Dear Members:
We have made it to the halfway point of the 2017 Summer Stewards program, and what a terrific start it has been! Our enthusiastic crew of six local high school students has been hard at work stewarding properties, learning how to identify plants (both native and invasive), and enjoying the trails and open space that our organization has worked so hard to protect.

Aaron Lefland, the new Executive Director, pictured during the first day of work with this year’s group of Summer Stewards: Griffin, Nick, Andrew, Javan, and Christy (Katherine missing)
Many of the projects that we have worked on will be directly visible to anyone who visits our properties. At the Watson-Symington Woodlands, an additional 50 feet of split-rail fencing has been added to the pull-off along Wellesley Drive, guiding visitors to the main, gated entrance. The stewards also installed a number of new water bars along trails, which will divert rain water and prevent erosion. At the Colhoun meadow, the Stewards got a real workout when they helped to spread 7 tons of gravel on the driveway and parking lot; a project that will reduce soil compaction and prevent dirt from being tracked out onto the public road. Other projects have included removing growth from some of our restored stone walls, and removing grapevines that are creeping into our meadows

One of the many new water bars that the stewards have installed, will help divert running water off of the trail and prevent erosion
The newly-acquired Silvermine Fowler Preserve has also received a lot of attention, as we prepare for the property’s official opening in the fall. The quarter-mile trail that starts at the preserve’s parking lot is now lined with logs so that visitors can easily guide themselves through the woodlands, past the commemorative plaque, and to the beautiful pond (a favorite lunch spot for the group). The stewards also felled dozens of invasive “burning bush” plants and stacked the debris into piles so that small mammals, reptiles, and birds can use them as a home.
When not hard at work, the Stewards have learned to identify some of the familiar trees and shrubs that are common to our region, and have developed a keen eye for some of the invasive plants that we are trying to manage across our properties. We have discussed the many ways that historic land use has impacted today’s forests, and the Stewards are starting to hone their detective skills and determine how a parcel of land might have been used over a century ago! They have also become experienced dendrochronologists (those who study tree rings) and can not only tell you how old a tree is from looking at a cross section, but what different factors might have been affecting its growth in any particular year.

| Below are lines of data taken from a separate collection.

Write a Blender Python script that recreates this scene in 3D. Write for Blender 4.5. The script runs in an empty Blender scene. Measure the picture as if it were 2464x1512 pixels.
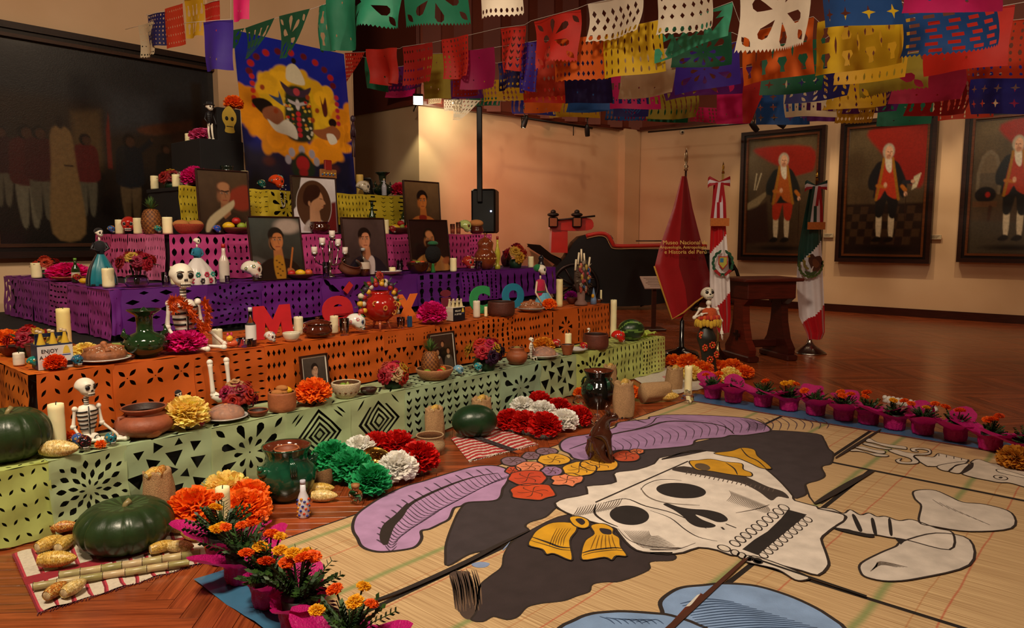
import bpy, bmesh, math, random
import numpy as np
from mathutils import Vector, Matrix, Euler
from mathutils.geometry import delaunay_2d_cdt
random.seed(7);rng = np.random.RandomState(7)
PI = math.pi
SC = bpy.context.scene
COL = SC.collection

# ---------------------------------------------------------------- camera, world, lights, exposure
F = 1750.0; CH = 1.65; TH = math.atan(191/1750)
cam_d = bpy.data.cameras.new('camera');cam = bpy.data.objects.new('camera', cam_d);COL.objects.link(cam)
cam_d.sensor_width = 36; cam_d.lens = 36*F/2464; cam_d.clip_start = 0.05; cam_d.clip_end = 200
cam.location = (0,0, CH);cam.rotation_euler = (PI/2-TH,0,0)
SC.camera = cam
SC.view_settings.view_transform = 'Standard'; SC.view_settings.look = 'None'
SC.view_settings.exposure = 0.15; SC.view_settings.gamma = 1.0; SC.view_settings.use_curve_mapping = False
w = bpy.data.worlds.new('world');SC.world = w; w.use_nodes = True
w.node_tree.nodes['Background'].inputs[0].default_value = (1.0,0.72,0.46,1);w.node_tree.nodes['Background'].inputs[1].default_value = 0.02
def area(name, loc, target, size, power, col, sizey=None, spread=None):
    d = bpy.data.lights.new(name,'AREA');d.energy = power; d.color = col; d.shape = 'RECTANGLE'; d.size = size; d.size_y = sizey or size
    if spread: d.spread = math.radians(spread)
    o = bpy.data.objects.new(name, d);COL.objects.link(o);o.location = loc
    o.rotation_euler = (Vector(target)-Vector(loc)).to_track_quat('-Z','Y').to_euler();return o
def spot(name, loc, target, power, col, angle, blend=0.4, rad=0.05):
    d = bpy.data.lights.new(name,'SPOT');d.energy = power; d.color = col; d.spot_size = math.radians(angle);d.spot_blend = blend; d.shadow_soft_size = rad
    o = bpy.data.objects.new(name, d);COL.objects.link(o);o.location = loc
    o.rotation_euler = (Vector(target)-Vector(loc)).to_track_quat('-Z','Y').to_euler();return o
WARM = (1.0,0.82,0.60);WARM2 = (1.0,0.72,0.46)
# unseen lamps added above the frame to light the hall
area('hall_fill',(-1.5,1.0,6.6),(-1.0,4.6,0.3),1.0,360, WARM)
area('hall_fill',(4.5,3.0,6.9),(1.5,6.5,0),1.6,65, WARM2)
area('hall_fill',(5.5,12.0,7.2),(5.5,12.5,0),2.5,75, WARM2)
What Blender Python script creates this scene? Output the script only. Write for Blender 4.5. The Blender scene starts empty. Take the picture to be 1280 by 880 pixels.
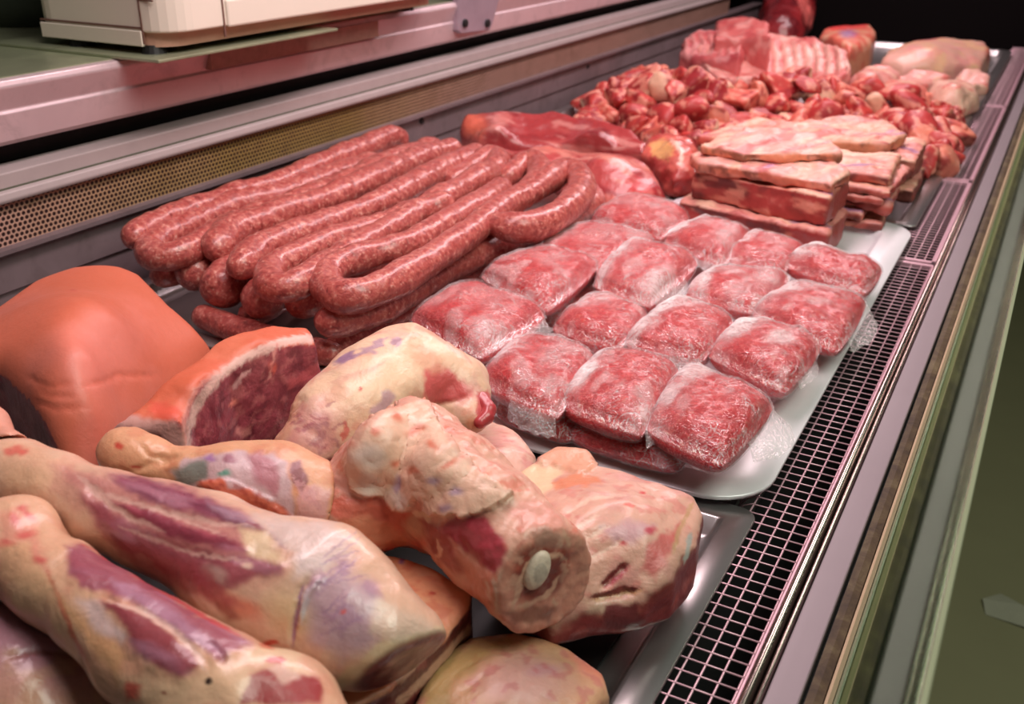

The Stewards enjoy a lunch break at the beautiful pond being the Fowler home, after working to prepare the trail for visitation when the property opens in the fall
On their independent work days, the Stewards have begun working on a carbon sequestration project. They will learn and apply skills used by ecologists to collect data about the size of our trees and the density of our forests. That data will then be used to calculate the amount of carbon that our Land Trust properties have sequestered; providing another compelling reason to preserve open space
There are many great things to come in the weeks ahead. Until then, please keep in touch with the Land Trust by email or at NewCanaanLandTrust.org, and also on Facebook, Twitter, and Instagram (@NC_Land_Trust).
Thank you for your support,
Aaron Lefland
Executive Director
P.S. Please join us at the Watson-Symington Woodlands (on Wellesley Drive) this Thursday at 5pm (weather permitting) as we partner with Wildlife in Crisis to release two downy woodpeckers, two tree swallows, one chirping sparrow, seven robins, and three blue jays back to the wild. All of these birds were orphaned as babies and are now ready for a fresh start at life. The rain date will be Sunday, also at 5pm.